For most branded budget hotels, the period for the recovery of investment is four-and-a-half years with a return on investment (ROI) of about 23 percent, according to Zhao Huanyan, a tourism industry expert from Shanghai Academy of Social Sciences. High-end hotels need 15 years to recover their investment.

But thanks to the Expo, Shanghai's hoteliers found it much easier to make money, with hotel occupancy rates nearing 100 percent during the event.

Most budget chains increased their room rates by an average of 60 percent from May to October.
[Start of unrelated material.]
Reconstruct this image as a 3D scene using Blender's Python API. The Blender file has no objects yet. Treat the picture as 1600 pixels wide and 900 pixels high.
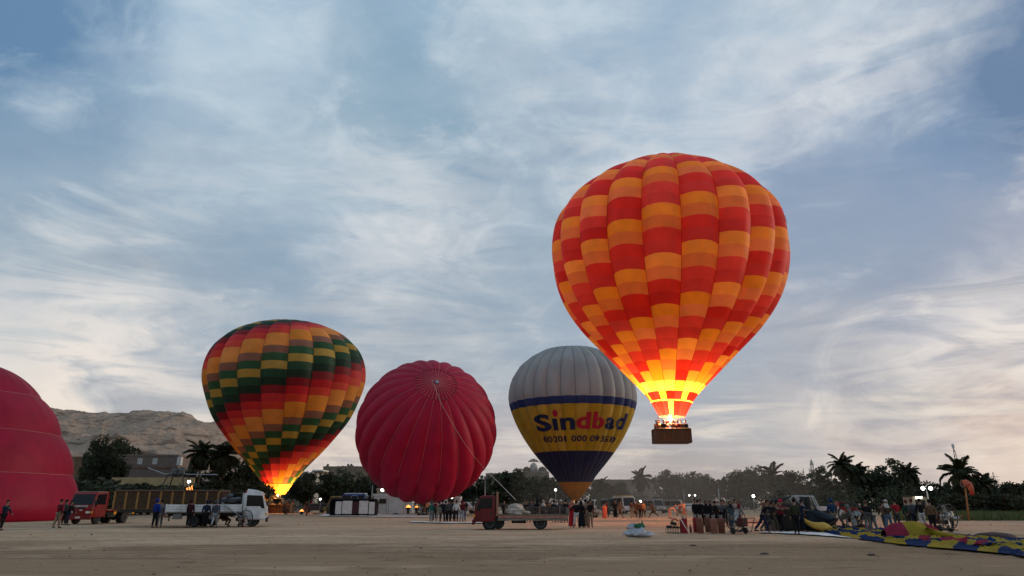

For example, the nightly rate for a double room in Green Tree Inn's Pujian Road branch increased from 359 yuan ($54) to 899 yuan.

However, the hotel market cooled right after the end of the Expo and a price war was "inevitable because of the expected fall in demand, estimated to be around 20 percent", said Sue Gan, executive assistant manager of InterContinental Shanghai Puxi.

After the Expo, budget hotels suffered more than high-end ones in terms of room rate, with the nightly rate for Green Tree Inn's double room falling to 349 yuan, 10 percent lower than prior to the Expo.

According to Zhao, Shanghai's budget hotels have been involved in a fierce price war three times in recent years. The first time was in 2007 when leasing costs rose by 29 percent because of higher rent, electricity, gas and water rates. Following that, salaries rose amid the 2009 financial crisis. Finally, new franchises started battling for trade.

Dai Bin, vice-president of China Tourism Academy, said the price war was not a good thing. "The needs of the hotel market are flexible. New rooms can enter the market with new hotels but it's difficult for them to leave," he said.